REQUIRED TASK. Repeat every line, exactly, from the very first through the one where "COL = sc.collection" appears. Add nothing else.

RAW DATA.
Start

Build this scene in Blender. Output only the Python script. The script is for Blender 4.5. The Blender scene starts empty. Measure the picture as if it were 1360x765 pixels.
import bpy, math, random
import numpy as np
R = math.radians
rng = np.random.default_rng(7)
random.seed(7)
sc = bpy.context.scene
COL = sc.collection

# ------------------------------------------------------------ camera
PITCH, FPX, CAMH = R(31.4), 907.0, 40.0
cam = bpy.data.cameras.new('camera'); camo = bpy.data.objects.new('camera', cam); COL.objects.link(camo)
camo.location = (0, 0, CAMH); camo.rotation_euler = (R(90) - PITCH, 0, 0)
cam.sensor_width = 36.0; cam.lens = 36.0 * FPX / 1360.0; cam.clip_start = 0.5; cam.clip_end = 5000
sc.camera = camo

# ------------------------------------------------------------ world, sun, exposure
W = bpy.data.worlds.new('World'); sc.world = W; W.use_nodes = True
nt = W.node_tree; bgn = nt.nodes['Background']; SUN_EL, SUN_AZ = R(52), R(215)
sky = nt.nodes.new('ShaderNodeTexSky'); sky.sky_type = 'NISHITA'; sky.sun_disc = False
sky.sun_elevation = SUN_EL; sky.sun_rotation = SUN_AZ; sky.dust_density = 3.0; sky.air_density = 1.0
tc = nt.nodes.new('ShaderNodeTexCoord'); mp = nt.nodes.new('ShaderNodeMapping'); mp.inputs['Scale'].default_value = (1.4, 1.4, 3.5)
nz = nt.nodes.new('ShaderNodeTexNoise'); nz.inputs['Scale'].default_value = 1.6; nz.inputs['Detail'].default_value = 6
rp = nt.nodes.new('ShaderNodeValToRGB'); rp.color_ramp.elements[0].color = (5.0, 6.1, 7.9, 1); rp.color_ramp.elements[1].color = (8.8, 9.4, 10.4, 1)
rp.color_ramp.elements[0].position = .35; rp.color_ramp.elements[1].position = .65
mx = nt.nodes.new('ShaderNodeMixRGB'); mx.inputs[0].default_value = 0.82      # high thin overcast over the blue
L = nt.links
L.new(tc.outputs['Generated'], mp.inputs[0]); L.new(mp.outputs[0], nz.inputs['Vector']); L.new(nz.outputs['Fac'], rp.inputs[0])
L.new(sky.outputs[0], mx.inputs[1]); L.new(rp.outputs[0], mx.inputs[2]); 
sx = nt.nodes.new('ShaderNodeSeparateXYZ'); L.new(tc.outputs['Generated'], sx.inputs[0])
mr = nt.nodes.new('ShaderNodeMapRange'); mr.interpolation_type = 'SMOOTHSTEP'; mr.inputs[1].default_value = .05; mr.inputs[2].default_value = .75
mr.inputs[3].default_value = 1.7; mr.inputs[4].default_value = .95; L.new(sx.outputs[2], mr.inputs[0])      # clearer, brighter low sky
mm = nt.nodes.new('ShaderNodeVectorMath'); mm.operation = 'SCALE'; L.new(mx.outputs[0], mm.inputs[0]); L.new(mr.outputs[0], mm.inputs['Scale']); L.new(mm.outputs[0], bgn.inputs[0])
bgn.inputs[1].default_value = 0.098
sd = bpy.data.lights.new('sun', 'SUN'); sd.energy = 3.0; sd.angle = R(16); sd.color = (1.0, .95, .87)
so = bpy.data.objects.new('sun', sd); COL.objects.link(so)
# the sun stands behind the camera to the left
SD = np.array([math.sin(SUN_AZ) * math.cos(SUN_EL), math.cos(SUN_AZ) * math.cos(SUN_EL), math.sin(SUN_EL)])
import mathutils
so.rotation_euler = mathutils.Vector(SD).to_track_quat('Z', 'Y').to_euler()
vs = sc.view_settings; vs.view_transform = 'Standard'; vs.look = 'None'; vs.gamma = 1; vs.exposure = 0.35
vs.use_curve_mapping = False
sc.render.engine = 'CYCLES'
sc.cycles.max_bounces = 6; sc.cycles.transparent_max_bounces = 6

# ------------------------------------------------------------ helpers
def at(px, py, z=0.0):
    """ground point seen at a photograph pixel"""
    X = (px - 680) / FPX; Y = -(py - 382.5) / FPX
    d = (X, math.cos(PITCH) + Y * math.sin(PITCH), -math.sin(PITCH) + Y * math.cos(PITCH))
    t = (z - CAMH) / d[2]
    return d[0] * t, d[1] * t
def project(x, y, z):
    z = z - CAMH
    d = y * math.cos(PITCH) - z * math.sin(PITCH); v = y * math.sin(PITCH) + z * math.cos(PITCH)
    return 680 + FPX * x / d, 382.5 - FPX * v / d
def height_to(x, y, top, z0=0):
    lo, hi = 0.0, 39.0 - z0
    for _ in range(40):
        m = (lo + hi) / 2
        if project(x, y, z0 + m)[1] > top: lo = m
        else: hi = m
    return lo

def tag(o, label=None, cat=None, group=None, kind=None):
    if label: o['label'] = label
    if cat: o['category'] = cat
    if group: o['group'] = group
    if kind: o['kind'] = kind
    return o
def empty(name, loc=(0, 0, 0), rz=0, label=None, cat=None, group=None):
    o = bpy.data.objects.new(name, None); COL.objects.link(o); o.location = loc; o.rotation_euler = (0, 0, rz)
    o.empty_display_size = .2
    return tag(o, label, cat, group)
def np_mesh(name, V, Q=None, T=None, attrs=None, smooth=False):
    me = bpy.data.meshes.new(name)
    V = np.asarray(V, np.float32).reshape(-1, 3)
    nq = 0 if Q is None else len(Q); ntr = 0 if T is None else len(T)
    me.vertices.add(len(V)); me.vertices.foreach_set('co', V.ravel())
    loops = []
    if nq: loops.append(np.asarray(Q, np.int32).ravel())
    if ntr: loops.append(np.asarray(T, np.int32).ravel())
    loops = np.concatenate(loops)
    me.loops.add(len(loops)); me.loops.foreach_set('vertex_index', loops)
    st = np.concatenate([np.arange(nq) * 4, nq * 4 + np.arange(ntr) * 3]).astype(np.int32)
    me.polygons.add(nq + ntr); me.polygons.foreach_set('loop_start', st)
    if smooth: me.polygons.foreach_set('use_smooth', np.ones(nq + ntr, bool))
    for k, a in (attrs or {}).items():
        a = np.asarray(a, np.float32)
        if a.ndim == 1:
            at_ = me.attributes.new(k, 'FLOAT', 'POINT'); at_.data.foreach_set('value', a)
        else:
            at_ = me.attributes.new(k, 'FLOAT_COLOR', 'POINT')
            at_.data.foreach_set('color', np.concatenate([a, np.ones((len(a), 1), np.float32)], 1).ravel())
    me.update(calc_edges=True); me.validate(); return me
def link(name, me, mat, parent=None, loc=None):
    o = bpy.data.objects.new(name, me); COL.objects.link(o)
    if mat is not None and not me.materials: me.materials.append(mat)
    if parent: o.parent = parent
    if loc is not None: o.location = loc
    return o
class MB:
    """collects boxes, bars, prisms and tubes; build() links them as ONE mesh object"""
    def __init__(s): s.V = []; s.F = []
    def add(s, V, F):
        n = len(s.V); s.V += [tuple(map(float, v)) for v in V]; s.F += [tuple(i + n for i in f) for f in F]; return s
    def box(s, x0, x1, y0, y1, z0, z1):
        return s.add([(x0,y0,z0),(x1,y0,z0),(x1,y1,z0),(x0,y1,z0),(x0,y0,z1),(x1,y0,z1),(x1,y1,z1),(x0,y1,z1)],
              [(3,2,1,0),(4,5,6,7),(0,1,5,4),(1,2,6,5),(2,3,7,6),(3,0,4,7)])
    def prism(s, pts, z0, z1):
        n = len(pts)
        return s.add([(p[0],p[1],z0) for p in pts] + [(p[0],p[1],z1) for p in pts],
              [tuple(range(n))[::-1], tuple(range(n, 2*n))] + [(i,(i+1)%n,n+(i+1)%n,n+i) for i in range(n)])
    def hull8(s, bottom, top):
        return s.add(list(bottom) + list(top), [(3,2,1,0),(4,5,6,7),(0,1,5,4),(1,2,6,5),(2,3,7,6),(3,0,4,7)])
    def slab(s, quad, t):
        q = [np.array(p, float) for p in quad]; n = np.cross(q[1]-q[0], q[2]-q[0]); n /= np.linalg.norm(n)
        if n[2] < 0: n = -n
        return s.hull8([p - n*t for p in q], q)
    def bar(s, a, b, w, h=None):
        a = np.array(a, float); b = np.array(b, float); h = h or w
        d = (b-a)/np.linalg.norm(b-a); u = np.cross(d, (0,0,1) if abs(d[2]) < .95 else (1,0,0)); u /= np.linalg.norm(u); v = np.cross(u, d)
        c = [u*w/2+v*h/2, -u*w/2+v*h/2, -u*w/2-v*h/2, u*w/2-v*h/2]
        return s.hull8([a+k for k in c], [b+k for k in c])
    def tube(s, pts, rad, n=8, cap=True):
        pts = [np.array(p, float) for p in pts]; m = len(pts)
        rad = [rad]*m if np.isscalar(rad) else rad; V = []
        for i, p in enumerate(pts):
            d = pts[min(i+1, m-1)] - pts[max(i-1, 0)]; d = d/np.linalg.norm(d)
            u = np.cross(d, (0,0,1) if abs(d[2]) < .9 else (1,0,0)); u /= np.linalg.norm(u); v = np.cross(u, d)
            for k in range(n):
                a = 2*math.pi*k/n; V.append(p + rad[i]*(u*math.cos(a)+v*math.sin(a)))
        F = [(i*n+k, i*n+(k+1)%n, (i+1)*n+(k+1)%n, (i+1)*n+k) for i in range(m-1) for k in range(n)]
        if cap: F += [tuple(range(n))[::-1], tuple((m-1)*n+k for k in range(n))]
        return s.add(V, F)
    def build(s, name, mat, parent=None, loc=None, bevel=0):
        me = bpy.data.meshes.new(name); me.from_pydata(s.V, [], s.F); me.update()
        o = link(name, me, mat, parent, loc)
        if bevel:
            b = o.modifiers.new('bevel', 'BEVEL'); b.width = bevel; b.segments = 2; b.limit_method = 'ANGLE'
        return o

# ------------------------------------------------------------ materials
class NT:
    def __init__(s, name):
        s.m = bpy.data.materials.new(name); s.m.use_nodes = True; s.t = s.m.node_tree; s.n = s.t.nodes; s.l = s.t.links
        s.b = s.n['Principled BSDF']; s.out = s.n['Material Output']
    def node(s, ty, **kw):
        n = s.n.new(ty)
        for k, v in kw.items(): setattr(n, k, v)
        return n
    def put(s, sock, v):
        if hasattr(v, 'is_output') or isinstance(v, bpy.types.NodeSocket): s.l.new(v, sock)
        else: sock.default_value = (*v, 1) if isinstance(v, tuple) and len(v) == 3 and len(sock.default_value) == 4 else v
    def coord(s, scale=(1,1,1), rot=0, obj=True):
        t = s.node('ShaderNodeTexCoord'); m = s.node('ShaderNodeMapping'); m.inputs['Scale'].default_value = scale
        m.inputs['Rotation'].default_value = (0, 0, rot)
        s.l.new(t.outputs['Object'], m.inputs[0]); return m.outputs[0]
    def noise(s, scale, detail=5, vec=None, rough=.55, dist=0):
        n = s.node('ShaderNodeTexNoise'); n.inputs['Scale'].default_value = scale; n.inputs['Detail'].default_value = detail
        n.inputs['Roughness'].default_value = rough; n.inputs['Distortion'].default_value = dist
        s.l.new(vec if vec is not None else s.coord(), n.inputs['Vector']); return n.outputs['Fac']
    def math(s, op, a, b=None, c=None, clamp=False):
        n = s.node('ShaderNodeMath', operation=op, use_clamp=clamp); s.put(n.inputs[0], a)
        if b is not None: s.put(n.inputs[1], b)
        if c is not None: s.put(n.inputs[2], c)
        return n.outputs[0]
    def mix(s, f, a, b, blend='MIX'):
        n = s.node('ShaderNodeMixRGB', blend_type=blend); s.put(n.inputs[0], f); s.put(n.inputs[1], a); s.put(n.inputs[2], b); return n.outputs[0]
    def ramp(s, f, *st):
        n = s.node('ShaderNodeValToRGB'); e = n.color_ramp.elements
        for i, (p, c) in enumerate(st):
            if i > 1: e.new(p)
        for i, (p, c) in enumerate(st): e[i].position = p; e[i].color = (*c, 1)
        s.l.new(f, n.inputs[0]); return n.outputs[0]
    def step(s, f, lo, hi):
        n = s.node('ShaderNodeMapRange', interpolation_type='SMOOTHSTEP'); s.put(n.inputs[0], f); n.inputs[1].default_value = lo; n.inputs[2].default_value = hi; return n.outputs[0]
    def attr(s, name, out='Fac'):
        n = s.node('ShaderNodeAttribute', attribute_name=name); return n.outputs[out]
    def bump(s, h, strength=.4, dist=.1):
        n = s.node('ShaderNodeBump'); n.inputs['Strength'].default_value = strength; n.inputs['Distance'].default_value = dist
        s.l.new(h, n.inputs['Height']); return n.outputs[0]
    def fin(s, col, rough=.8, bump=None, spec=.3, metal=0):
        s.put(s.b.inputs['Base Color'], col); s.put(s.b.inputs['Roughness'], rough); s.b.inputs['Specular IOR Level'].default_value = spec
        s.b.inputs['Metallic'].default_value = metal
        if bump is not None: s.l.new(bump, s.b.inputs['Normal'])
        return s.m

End

FINISHED TASK.
Build this scene in Blender. Output only the Python script. The script is for Blender 4.5. The Blender scene starts empty. Measure the picture as if it were 1360x765 pixels.
import bpy, math, random
import numpy as np
R = math.radians
rng = np.random.default_rng(7)
random.seed(7)
sc = bpy.context.scene
COL = sc.collection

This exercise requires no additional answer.